Problem details :: Start at the line that contains "Reconstruct this image", stop at the line that contains "scn.camera = cam", and repeat every line in that span, those two included, with no pictures.

Dataset entries ::
--------------------------------
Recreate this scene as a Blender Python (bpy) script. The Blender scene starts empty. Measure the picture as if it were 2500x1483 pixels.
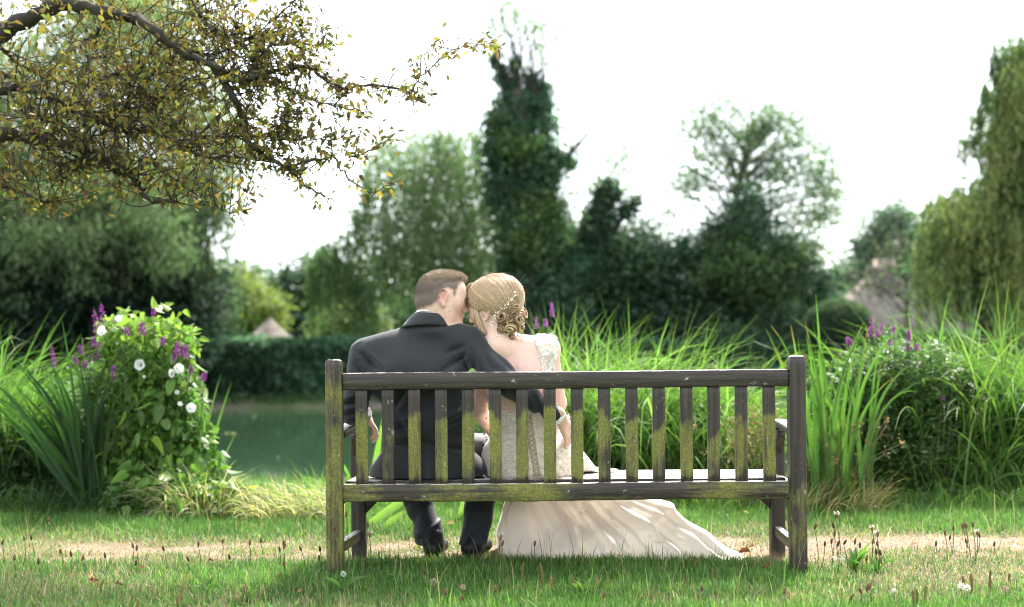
--------------------------------
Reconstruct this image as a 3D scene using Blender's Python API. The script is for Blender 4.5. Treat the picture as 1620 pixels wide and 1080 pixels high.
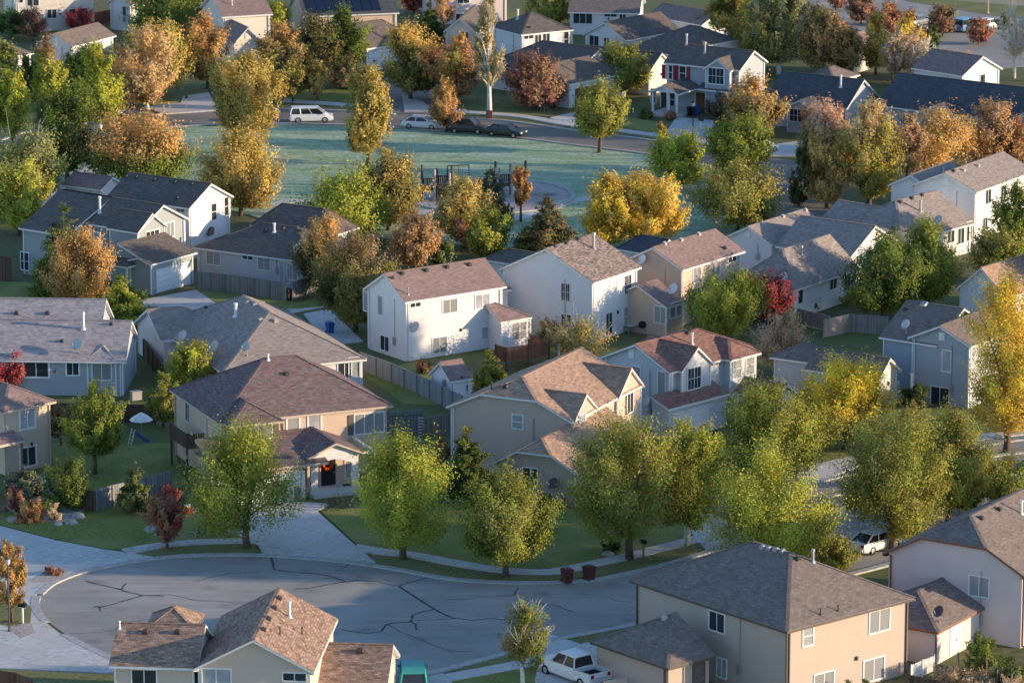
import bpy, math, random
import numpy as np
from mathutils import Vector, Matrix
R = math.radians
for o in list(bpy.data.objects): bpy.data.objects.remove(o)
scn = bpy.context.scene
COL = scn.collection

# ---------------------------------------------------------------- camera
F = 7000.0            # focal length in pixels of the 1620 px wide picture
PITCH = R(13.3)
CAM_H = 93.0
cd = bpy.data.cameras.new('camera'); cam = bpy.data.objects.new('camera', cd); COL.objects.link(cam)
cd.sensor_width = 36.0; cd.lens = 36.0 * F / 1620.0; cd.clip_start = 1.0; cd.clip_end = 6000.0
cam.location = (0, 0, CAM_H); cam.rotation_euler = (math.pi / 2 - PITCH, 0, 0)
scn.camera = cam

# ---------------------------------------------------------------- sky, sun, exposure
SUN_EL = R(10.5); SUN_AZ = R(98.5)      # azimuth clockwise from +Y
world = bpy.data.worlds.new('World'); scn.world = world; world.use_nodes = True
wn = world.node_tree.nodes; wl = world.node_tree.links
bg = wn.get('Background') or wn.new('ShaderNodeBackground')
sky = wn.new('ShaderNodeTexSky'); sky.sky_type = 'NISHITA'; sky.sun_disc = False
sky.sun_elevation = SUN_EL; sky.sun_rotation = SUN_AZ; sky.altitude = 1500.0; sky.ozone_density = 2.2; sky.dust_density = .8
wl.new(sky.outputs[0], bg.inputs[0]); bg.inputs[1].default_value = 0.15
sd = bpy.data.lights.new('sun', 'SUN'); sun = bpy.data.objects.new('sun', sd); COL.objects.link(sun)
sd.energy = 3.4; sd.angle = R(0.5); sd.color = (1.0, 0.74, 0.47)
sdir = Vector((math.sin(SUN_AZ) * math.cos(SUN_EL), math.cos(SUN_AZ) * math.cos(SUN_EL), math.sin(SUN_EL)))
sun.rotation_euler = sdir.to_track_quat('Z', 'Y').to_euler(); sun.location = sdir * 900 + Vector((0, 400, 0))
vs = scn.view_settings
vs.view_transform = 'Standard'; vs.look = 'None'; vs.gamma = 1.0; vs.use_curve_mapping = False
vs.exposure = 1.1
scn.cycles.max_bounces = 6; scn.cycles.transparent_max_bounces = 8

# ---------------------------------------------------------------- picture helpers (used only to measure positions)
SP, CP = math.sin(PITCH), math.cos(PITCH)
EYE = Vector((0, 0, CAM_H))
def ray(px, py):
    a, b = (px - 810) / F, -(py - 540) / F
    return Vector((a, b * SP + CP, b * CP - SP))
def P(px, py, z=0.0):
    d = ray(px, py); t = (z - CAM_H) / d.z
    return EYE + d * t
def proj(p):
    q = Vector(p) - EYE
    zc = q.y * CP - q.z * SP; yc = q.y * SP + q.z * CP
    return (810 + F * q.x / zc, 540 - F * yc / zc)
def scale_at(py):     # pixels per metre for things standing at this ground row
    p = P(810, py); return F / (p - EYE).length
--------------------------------
Complete answer ::
Reconstruct this image as a 3D scene using Blender's Python API. The script is for Blender 4.5. Treat the picture as 1620 pixels wide and 1080 pixels high.
import bpy, math, random
import numpy as np
from mathutils import Vector, Matrix
R = math.radians
for o in list(bpy.data.objects): bpy.data.objects.remove(o)
scn = bpy.context.scene
COL = scn.collection

# ---------------------------------------------------------------- camera
F = 7000.0            # focal length in pixels of the 1620 px wide picture
PITCH = R(13.3)
CAM_H = 93.0
cd = bpy.data.cameras.new('camera'); cam = bpy.data.objects.new('camera', cd); COL.objects.link(cam)
cd.sensor_width = 36.0; cd.lens = 36.0 * F / 1620.0; cd.clip_start = 1.0; cd.clip_end = 6000.0
cam.location = (0, 0, CAM_H); cam.rotation_euler = (math.pi / 2 - PITCH, 0, 0)
scn.camera = cam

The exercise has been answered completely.